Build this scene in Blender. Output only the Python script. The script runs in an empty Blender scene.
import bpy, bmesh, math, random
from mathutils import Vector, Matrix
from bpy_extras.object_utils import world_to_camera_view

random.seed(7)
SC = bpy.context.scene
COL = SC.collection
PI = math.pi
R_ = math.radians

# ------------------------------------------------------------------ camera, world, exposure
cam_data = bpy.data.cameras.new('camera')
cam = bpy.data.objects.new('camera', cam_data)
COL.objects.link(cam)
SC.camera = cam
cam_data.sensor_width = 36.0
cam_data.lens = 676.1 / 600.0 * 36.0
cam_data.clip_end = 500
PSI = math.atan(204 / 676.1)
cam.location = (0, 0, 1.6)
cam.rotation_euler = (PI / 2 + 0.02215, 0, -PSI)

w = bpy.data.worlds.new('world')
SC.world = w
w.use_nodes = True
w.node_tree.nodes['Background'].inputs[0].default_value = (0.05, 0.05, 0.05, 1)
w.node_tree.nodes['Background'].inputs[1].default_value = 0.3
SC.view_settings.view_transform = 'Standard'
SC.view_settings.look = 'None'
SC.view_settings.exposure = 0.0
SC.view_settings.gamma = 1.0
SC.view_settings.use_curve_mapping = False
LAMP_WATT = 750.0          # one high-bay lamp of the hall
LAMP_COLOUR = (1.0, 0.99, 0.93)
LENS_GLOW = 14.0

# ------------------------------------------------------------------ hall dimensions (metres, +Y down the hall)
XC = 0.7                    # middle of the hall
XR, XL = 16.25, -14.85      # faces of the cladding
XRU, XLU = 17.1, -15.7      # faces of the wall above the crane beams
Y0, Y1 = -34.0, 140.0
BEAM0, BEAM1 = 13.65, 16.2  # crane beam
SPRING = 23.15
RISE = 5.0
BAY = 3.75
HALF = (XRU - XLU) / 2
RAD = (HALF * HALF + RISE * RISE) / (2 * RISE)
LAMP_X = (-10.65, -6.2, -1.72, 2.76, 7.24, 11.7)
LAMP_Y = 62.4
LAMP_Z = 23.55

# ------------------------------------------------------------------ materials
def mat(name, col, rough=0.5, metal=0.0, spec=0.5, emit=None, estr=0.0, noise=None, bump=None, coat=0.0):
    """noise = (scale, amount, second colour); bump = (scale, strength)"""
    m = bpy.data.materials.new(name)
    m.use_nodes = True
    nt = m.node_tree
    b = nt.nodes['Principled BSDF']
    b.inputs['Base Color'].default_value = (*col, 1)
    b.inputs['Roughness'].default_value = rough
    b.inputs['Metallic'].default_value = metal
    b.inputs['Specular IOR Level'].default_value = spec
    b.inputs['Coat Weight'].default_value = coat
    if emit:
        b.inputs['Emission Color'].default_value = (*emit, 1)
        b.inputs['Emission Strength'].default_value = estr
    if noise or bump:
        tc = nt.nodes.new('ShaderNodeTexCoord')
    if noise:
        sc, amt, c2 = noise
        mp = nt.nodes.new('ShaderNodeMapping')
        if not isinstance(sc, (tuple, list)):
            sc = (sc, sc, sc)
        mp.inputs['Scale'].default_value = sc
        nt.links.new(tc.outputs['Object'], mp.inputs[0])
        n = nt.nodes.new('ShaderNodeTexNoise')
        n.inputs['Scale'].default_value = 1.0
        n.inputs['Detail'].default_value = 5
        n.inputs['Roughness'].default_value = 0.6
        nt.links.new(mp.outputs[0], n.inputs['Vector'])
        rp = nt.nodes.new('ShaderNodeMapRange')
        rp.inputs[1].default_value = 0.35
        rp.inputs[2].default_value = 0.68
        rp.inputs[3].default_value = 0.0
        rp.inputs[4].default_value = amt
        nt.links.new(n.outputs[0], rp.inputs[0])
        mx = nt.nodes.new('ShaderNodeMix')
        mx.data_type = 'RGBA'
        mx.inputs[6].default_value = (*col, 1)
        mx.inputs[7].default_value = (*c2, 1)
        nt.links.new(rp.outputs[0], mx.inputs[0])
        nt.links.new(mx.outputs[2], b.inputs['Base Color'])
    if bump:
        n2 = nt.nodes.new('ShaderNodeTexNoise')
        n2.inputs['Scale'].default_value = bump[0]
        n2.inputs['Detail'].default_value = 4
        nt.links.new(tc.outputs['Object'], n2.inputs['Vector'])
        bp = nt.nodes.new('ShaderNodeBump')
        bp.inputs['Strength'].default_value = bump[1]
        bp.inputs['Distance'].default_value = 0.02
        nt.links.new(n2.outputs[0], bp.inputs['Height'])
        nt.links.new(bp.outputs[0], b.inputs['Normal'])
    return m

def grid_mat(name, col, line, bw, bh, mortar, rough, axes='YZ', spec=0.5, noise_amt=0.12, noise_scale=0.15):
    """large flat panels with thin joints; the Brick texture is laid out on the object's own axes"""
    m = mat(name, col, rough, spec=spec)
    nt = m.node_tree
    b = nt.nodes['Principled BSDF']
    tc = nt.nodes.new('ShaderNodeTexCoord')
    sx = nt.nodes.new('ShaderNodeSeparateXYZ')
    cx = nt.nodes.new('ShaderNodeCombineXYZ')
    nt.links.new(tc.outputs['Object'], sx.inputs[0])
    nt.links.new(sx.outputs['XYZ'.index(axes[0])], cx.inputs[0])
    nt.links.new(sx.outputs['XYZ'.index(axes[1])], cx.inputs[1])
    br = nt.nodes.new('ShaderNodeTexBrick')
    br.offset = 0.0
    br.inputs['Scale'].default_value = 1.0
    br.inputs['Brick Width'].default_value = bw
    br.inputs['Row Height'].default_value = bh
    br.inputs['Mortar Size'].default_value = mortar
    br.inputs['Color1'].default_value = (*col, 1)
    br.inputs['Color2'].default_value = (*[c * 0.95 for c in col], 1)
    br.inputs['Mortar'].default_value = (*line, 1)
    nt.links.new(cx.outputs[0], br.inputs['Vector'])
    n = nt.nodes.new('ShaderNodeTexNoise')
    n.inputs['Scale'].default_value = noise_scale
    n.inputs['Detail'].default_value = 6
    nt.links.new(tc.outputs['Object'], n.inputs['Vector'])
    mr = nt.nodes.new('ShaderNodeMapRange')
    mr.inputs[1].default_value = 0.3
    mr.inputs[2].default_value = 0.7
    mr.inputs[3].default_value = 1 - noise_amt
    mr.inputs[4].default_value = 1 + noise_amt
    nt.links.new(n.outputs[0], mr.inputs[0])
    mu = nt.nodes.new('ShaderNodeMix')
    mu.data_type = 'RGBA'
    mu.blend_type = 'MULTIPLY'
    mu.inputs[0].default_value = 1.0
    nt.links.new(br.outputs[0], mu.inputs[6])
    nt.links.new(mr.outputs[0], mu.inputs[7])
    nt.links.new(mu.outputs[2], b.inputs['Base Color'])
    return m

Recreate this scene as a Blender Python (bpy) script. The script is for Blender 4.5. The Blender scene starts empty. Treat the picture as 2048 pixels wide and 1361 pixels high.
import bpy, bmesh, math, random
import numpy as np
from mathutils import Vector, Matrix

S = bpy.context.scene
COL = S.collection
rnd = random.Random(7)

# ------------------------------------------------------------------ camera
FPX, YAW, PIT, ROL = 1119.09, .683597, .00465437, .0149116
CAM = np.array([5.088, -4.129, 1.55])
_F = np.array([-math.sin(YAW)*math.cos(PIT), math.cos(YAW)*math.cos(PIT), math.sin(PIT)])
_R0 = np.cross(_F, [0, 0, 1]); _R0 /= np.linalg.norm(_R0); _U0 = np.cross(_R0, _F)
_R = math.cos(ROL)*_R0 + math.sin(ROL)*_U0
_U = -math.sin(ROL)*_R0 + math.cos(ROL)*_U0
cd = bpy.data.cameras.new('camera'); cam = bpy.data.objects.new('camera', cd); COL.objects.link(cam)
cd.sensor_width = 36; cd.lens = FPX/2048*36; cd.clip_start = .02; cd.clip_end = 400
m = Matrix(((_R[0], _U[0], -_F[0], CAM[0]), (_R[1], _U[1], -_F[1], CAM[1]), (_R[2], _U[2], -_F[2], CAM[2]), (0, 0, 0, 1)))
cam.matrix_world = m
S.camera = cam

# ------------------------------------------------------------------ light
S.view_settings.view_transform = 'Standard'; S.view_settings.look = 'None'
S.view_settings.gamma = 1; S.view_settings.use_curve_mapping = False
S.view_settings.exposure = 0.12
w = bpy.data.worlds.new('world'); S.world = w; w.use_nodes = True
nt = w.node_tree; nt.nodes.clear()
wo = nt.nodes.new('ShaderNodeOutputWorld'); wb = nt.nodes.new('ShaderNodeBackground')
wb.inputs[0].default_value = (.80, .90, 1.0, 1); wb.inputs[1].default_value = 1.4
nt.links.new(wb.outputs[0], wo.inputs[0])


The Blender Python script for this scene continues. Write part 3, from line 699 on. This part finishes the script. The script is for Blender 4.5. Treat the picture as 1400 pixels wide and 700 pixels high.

* _REQUIREMENT_
In the listing above, reproduce the first line and each one after it through the line that contains "R_ = math.radians".

* _EXPECTED OUTPUT_
Build this scene in Blender. Output only the Python script. The script runs in an empty Blender scene.
import bpy, bmesh, math, random
from mathutils import Vector, Matrix
from bpy_extras.object_utils import world_to_camera_view

random.seed(7)
SC = bpy.context.scene
COL = SC.collection
PI = math.pi
R_ = math.radians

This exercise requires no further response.